SOL avukatlarından Zeynep Derman pratikte yaşanan sorunlardan söz ettiği konuşmasında, “Bakanlıklarda bazı düzenlemelerin ilk adımları atılmış ancak aynı konuda 3 ayrı kanun hazırlı olduğunu görüyoruz. Özel sektörün fikri ise sorulmuyor. AN hukuku gözetilmiyor. İnternetin hukuku yok yakınması halkı yanlış yönlendiriyor. Kötü niyetli kullanılıyor. İnternetin özel bir hukuku olmaması gerekir. Bazı eklemeler, ufak değişiklikler yapılabilir. Özel düzenleme yapalım, elektronik ticaret maddesi yazalım derken dijital kanun yapamazsanız boşluk doğacak. Genel bir kanun yapılmalı, ihtiyaç halinde özele inilmeli. Türkiye’de 80’e yakın ISS var. Hepsinin raatsızlığı ‘Biz kimiz?’, ‘Kime Bağlıyız?’, ‘Lisansımızı kimden alacağız?’ bu konular çok karışık. Muhatabımız, Türk Telekom mu, Ulaştırma Bakanlığı mı, Telekomünikasyon Kurulu mu bilinmiyor. Sorumluluklarımız neler? Haftada 2 – 3 savcılık yazısı alıyıruz. Polisler şyerimize geliyor, hakaret taciz olayları oluyor internetin kötü niyetli kullanımlarını engellemek sorumluları bulmak için bize geliyorlar. Resmi yazı gelince özel bilgiyi paylaşıyoruz. İnternetin amaca uygun kullanımından yanayız. Bazı durumlarda 3 yıl öncesinin bilgisini istiyorlar. Tüketiciyi Koruma Kanununda değişiklikler var. Elektronik ticaret yani mesafeli satışlar kapıdan satışların yükümlülüklerine tabi tutuluyor. 7 gün içinde para talep edemez deniliyor bu bir yazılım ise 7 gün lisanssız mı kullanılacak? Bu düzenlemeler ne kadar sağlıklı?”
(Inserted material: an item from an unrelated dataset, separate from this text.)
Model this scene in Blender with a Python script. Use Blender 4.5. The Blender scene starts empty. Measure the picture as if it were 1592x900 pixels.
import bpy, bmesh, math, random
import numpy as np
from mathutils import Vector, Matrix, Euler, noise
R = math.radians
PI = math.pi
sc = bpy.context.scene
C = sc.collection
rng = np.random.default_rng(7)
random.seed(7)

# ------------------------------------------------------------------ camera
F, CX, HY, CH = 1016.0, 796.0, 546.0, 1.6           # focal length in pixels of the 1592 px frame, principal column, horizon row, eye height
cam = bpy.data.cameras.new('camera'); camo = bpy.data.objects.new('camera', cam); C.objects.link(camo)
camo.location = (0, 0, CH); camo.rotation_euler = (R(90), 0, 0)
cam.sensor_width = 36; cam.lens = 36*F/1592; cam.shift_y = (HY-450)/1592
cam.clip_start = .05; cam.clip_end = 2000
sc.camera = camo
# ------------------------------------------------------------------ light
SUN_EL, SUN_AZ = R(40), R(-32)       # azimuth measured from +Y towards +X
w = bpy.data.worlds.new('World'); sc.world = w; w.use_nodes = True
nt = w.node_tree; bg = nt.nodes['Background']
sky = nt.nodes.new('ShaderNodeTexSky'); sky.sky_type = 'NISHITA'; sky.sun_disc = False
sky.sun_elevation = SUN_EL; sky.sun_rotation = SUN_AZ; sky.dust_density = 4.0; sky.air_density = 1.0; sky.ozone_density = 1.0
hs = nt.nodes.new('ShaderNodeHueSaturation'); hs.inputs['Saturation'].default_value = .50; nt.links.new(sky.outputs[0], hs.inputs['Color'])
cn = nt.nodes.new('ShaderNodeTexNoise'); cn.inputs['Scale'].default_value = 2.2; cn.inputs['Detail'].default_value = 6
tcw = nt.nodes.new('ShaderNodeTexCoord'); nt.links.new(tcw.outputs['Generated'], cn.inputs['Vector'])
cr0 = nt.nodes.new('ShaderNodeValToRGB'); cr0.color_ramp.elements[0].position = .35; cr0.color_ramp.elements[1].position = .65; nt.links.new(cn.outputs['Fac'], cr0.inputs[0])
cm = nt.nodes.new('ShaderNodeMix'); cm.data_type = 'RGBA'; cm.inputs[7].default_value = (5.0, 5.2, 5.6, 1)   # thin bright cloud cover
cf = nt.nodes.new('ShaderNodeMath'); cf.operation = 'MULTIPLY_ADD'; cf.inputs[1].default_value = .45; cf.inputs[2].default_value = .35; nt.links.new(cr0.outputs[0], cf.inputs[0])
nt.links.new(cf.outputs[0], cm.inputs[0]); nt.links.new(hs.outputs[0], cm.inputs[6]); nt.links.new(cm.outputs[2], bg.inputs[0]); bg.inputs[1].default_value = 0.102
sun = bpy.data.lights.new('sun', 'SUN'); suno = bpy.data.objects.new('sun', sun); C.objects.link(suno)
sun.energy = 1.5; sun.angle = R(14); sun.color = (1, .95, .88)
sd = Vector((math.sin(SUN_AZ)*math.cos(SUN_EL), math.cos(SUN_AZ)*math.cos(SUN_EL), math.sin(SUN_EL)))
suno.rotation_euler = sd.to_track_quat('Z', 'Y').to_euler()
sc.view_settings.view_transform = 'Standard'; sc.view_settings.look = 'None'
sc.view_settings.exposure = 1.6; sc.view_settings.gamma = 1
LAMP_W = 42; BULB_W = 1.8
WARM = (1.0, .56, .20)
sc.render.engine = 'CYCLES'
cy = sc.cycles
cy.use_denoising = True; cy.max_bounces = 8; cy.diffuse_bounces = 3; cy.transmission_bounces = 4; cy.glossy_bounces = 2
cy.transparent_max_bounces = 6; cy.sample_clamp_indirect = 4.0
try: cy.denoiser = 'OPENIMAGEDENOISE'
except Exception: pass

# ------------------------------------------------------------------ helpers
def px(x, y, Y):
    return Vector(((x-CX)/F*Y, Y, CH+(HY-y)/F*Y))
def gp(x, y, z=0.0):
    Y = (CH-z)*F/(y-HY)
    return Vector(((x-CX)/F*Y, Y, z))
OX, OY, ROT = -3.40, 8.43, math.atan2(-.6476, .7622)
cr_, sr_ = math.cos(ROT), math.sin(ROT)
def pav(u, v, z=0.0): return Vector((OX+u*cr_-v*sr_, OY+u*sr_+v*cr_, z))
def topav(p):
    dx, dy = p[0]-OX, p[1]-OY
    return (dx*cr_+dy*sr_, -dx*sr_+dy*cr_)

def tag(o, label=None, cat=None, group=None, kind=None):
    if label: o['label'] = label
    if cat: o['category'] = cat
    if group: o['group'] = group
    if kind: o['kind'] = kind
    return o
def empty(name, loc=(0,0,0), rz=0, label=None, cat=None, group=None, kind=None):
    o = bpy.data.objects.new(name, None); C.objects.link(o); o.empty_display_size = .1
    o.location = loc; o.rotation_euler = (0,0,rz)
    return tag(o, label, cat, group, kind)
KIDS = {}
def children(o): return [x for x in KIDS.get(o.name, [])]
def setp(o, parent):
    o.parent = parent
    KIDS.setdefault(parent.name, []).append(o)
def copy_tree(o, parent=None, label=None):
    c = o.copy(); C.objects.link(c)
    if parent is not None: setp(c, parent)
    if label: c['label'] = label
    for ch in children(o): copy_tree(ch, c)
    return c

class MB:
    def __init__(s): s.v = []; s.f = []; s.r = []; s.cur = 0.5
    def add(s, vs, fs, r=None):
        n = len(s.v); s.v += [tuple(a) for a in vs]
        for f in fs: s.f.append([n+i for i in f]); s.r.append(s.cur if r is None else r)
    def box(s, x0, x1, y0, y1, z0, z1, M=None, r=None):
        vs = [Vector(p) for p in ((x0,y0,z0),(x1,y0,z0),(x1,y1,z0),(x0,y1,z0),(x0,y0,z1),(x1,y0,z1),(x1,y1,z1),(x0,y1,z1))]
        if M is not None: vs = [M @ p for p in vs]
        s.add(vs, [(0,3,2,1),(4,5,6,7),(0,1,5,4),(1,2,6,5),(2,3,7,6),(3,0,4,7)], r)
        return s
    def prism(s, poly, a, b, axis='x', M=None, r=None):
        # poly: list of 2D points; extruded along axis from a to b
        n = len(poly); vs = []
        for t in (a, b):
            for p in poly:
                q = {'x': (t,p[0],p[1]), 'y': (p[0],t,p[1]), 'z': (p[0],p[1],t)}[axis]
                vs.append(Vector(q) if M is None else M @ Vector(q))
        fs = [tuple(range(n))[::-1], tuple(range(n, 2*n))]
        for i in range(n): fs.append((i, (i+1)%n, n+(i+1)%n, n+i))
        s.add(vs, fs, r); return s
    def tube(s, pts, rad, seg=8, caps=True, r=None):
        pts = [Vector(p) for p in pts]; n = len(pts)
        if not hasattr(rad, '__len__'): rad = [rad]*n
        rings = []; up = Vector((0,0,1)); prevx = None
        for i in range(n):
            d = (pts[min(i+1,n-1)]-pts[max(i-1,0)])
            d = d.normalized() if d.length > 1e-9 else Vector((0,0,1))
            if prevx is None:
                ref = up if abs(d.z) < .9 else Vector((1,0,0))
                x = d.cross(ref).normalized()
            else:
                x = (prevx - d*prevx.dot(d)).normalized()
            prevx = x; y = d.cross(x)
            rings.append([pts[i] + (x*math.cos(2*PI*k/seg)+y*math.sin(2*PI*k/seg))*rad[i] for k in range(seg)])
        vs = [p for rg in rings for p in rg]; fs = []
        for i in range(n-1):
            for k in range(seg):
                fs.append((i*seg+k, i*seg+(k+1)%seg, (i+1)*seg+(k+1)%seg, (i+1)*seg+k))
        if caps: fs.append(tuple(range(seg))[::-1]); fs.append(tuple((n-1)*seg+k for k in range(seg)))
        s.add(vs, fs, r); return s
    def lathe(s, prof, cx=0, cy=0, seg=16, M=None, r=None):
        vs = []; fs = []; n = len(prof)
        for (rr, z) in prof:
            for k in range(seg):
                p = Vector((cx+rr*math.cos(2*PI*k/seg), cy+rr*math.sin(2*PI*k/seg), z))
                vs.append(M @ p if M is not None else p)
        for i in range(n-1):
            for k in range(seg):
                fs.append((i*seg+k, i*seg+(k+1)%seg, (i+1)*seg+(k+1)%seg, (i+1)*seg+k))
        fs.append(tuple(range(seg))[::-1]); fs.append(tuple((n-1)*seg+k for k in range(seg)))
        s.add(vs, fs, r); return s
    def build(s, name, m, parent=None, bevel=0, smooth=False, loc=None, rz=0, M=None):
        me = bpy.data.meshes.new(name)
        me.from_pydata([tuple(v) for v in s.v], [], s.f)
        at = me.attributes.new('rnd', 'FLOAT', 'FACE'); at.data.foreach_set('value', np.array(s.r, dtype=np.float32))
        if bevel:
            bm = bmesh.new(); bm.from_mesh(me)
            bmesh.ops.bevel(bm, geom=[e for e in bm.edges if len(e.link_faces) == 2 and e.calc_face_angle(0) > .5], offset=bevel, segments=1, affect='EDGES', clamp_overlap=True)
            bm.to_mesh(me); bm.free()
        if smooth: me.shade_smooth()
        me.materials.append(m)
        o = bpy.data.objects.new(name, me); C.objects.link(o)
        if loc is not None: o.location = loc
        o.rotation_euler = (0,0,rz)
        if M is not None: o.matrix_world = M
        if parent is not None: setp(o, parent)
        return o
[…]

Derman, internetin gelişimi için gerekli olduklarına inandığı internet cafelerin kıraathane statüsünden çıkarılmasını da istedi: “PC fiyatları malum. Her evde PC yok. Cafelerin sayısı artıyor. İçişleri Bakanlığı oyun salonu muamelesi yapıyor.15 yaşın altındakiler içeri alınmıyor, 15 – 18 yaş arasındakiler ebeveyniyle girebiliyor. İnternet café’lere yeni düzenleme getirilmeli, ‘kıraathena’ olarak nitelenmemeli. Veliler çocuklarının internet café’de zaman geçirmesinden memnun. Bakanlık ise okul saatlerinde kapatmaktan söz ediyor. O halde, okulu kırıp sinemaya gidiyorlar diye sinemaları da mı kapatacağız?”